Our irrational need to believe, has conjured divine forces with promises of heavenly rewards or threats of eternal suffering to make those beliefs compelling. Much of our behaviour and judgements are influenced by our conception of heaven or nirvana or hell - entities we believe to exist even when there is no logic or reason to support such beliefs. But faith drives our secular lives as well. Because of the dominant influence that faith has on our commercial decisions and political preferences, it has always been coveted by those who have any political or commercial interest in us. It is only natural therefore that commercial product advertisers seek to brand their products and link those brand images, not directly with the needs that would require us to buy them (because need would compel us to buy the product anyway), but with our beliefs which in turn influence our preference for one brand over another.

The authority to govern people is always derived from the ability to control their beliefs. Organised religion has not only given structure to our irrational beliefs, but also a sense of security in holding on to them by assembling a vast community that would share those beliefs with us because holding on to irrational beliefs in isolation would make us seem delusional. By virtue of having such an emotional hold on us, religion has been able to dictate how we should behave and sometimes even what we are allowed to eat and the way we ought to groom ourselves. Therefore it is equally unsurprising that those who assumed religious leadership throughout the ages has always been courted and pandered to, or have been in conflict with, those who assumed political leadership. The unmistakable evidence lies in the history of the Papacy and the mistrust between Protestants and Catholics that has been transmuted for centuries stemming from a chiefly political conflict that was triggered by the protestant revolution. The protestant revolution itself, though inspired by religion, has had far more political rather than religious repercussions on societies all over the world. Similar trends can be identified in the conflicts between Theravada and Mahayana Buddhists sects which competed for political patronage for centuries in Sri Lanka and the influence that unelected religious leaders still exercise over democratically elected secular states in all parts of the world. The desire of those who assume political power to monitor the ideas and thoughts of their subjects is fuelled merely by their concern about how those thoughts and ideas may ultimately influence or change their subjects' beliefs.

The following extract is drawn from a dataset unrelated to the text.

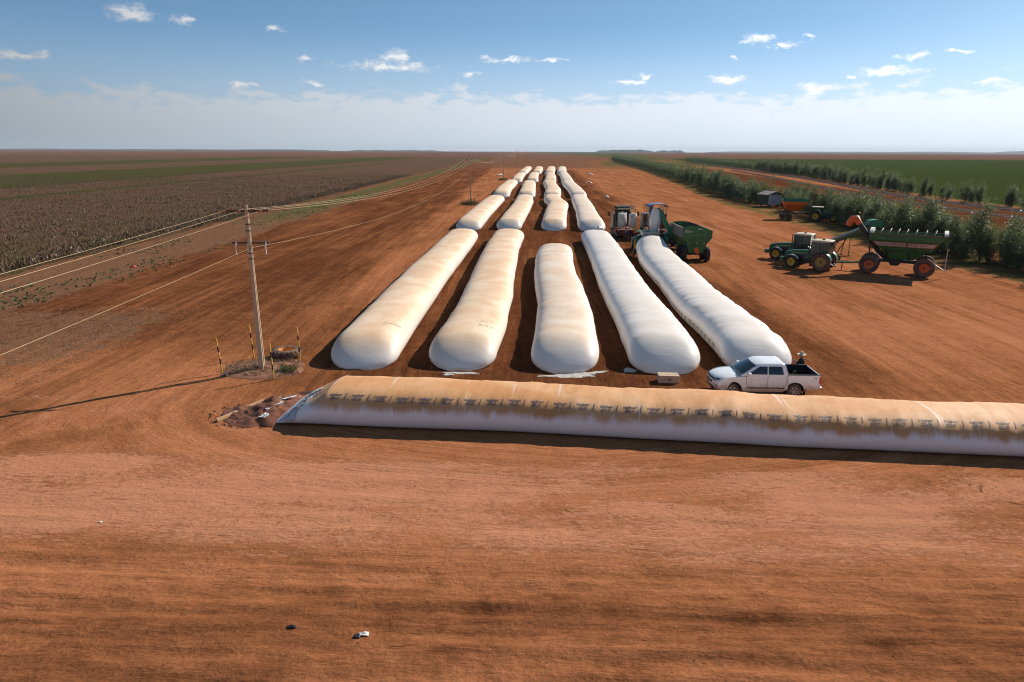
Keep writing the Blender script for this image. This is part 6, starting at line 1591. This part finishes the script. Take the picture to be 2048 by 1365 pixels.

Our curiosity and the rational desire to know has, in the meantime, driven us to explore and discover reasons to justify our beliefs. The word we use to describe this exercise is "science". There would have been a time when a vast majority of humanity would have depended on their religious faith to answer their most fundamental questions about how things are and how they came to be the way they are, including questions about life and death. Indeed there would have always been skeptics too.

Yet the fact remains that religion espouses 'faith' or actively demands it, while science has despised it and sometimes ridiculed those who gave priority to their faith over reason. It was perhaps an inevitable coincidence that the foundations for the glorification of 'reason' and the vilification of 'blind faith' were laid down in the religious reformation which was set off by the devout German monk - Martin Luther. But why would our desire to know and the need to believe - both of which spring from the same deep cognitive recesses of the human mind - be in conflict and fighting one another to prove the other wrong or typecast them as inferior? If the domain of religion is 'faith' and the domain of science is 'reason', how can there be a conflict between the two since they are totally independent of each other?

Some may argue that the conflict between science and religion is actually a battle to establish which is more superior between 'faith' and 'reason', but that would be to unfavorably compare 'faith and reason' as well as misunderstand the nature of 'science and religion'. As pointed out earlier, authority to govern is derived from an ability to control people's beliefs. The relationship between religion and science does not have many parallels with the previously discussed uneasy relationship between religion and the State, because this is a more fundamental battle. The interests of those who seek authority to governs and those who define and interpret religious doctrine are often complementary, because they often have to work together to gain political authority by manipulating peoples beliefs. Science and religion on the other hand are fighting a more fundamental battle - to actually posses faith itself and gain outright ownership of our most basic and fundamental beliefs. It should be an even battle, but science is currently doing considerably better - but that is because it is cheating!